What to do:
Output a verbatim copy of the data, cut off after the line that contains "from mathutils import Vector, Matrix".
· · · ·
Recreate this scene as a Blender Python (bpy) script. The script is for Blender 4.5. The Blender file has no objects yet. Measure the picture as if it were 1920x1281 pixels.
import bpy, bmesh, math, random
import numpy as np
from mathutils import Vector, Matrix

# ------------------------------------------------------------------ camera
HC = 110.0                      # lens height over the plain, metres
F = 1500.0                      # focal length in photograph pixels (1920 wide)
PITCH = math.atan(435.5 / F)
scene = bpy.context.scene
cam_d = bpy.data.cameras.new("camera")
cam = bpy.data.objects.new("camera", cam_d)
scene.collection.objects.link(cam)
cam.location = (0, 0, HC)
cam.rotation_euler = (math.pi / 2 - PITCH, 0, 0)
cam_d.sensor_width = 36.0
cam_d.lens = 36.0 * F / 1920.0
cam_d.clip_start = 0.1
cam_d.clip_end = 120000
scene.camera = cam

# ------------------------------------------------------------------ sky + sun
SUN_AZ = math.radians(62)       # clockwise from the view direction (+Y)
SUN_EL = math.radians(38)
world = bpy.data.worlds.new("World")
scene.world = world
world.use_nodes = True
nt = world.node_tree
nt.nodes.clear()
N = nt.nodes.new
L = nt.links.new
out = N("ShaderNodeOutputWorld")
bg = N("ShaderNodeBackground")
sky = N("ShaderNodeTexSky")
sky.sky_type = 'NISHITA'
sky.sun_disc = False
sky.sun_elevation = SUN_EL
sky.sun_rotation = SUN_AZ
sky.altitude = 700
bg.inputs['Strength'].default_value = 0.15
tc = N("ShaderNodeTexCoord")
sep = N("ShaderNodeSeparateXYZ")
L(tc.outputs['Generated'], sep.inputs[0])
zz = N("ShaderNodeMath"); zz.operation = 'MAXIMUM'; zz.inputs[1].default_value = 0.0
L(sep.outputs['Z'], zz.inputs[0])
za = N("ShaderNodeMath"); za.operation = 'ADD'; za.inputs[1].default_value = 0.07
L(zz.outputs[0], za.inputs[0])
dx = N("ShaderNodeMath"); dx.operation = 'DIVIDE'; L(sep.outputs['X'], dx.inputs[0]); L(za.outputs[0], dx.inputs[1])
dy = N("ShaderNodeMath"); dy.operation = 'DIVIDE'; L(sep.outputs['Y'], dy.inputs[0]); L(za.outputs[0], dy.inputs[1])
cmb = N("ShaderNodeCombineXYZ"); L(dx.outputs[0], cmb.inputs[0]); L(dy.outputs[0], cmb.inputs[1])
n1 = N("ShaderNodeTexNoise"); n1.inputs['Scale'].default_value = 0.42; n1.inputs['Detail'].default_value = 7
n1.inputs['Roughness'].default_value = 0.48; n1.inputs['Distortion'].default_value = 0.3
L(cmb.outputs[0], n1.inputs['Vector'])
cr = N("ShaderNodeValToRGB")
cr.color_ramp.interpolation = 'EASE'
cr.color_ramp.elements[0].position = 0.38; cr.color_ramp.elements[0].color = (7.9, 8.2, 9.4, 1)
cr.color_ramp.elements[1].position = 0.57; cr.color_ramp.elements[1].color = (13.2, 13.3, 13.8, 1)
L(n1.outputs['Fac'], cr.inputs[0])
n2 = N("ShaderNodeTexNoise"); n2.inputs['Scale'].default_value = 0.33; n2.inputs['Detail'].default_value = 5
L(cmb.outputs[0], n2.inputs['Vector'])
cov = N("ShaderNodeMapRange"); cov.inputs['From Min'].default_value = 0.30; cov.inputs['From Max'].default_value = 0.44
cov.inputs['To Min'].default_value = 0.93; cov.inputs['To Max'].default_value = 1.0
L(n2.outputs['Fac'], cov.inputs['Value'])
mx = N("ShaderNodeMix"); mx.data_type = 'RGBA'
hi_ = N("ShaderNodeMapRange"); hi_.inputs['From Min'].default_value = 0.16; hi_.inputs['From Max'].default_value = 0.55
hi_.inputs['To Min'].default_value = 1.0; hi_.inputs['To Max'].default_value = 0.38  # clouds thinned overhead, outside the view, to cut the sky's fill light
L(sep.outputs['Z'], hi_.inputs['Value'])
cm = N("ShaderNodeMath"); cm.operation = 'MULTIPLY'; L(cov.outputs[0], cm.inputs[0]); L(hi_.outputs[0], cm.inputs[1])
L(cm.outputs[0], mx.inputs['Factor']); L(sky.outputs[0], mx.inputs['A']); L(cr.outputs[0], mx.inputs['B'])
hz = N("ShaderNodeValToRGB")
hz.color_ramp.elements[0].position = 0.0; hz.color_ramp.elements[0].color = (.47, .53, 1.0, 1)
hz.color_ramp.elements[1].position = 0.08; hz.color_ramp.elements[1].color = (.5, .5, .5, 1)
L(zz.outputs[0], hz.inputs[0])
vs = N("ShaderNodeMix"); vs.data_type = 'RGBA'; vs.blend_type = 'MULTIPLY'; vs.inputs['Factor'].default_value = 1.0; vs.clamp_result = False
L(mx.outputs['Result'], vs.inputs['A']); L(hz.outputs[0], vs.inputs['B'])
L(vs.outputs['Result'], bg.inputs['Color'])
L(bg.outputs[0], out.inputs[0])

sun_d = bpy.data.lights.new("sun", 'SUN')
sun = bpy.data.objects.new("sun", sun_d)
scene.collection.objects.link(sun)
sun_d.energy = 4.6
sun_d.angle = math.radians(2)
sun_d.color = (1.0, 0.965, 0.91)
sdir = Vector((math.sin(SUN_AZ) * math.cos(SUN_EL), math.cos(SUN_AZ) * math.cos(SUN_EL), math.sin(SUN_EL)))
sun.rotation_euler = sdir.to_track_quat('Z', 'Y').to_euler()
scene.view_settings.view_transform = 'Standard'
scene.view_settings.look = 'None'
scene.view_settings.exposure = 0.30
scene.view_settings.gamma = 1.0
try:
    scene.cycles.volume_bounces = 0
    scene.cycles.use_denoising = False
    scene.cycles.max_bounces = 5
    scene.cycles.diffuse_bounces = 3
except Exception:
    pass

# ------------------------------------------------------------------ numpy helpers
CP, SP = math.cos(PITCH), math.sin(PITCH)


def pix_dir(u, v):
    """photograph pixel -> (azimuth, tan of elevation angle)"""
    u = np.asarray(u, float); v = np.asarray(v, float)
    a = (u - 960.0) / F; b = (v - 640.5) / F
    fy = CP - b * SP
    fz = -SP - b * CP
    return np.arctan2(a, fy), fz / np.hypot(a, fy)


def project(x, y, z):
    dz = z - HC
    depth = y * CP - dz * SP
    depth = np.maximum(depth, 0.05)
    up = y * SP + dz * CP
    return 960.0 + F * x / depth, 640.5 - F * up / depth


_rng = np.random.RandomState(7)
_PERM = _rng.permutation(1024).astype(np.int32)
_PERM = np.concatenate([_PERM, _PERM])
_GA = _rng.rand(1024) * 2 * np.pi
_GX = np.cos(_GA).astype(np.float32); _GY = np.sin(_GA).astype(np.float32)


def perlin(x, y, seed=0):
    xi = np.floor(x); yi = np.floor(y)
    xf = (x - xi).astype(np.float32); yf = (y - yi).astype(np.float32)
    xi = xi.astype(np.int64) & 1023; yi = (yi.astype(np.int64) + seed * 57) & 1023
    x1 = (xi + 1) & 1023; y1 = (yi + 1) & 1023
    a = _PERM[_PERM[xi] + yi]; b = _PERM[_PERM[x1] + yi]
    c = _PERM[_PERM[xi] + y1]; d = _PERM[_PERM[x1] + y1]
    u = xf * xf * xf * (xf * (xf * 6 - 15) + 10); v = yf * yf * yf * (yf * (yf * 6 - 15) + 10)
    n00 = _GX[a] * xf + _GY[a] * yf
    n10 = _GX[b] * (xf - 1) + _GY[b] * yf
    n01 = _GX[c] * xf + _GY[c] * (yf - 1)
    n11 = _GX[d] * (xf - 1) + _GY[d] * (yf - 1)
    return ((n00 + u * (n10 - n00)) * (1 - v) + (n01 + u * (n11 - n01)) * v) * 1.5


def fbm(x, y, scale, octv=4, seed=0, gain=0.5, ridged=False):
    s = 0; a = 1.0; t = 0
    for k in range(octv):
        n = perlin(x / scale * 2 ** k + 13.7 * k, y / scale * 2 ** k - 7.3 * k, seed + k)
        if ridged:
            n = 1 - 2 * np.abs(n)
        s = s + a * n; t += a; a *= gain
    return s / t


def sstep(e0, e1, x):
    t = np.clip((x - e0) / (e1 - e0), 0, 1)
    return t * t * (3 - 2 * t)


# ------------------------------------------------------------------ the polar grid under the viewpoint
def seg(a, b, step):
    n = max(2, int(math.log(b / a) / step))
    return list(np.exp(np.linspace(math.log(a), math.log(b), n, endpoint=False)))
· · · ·
Final answer:
Recreate this scene as a Blender Python (bpy) script. The script is for Blender 4.5. The Blender file has no objects yet. Measure the picture as if it were 1920x1281 pixels.
import bpy, bmesh, math, random
import numpy as np
from mathutils import Vector, Matrix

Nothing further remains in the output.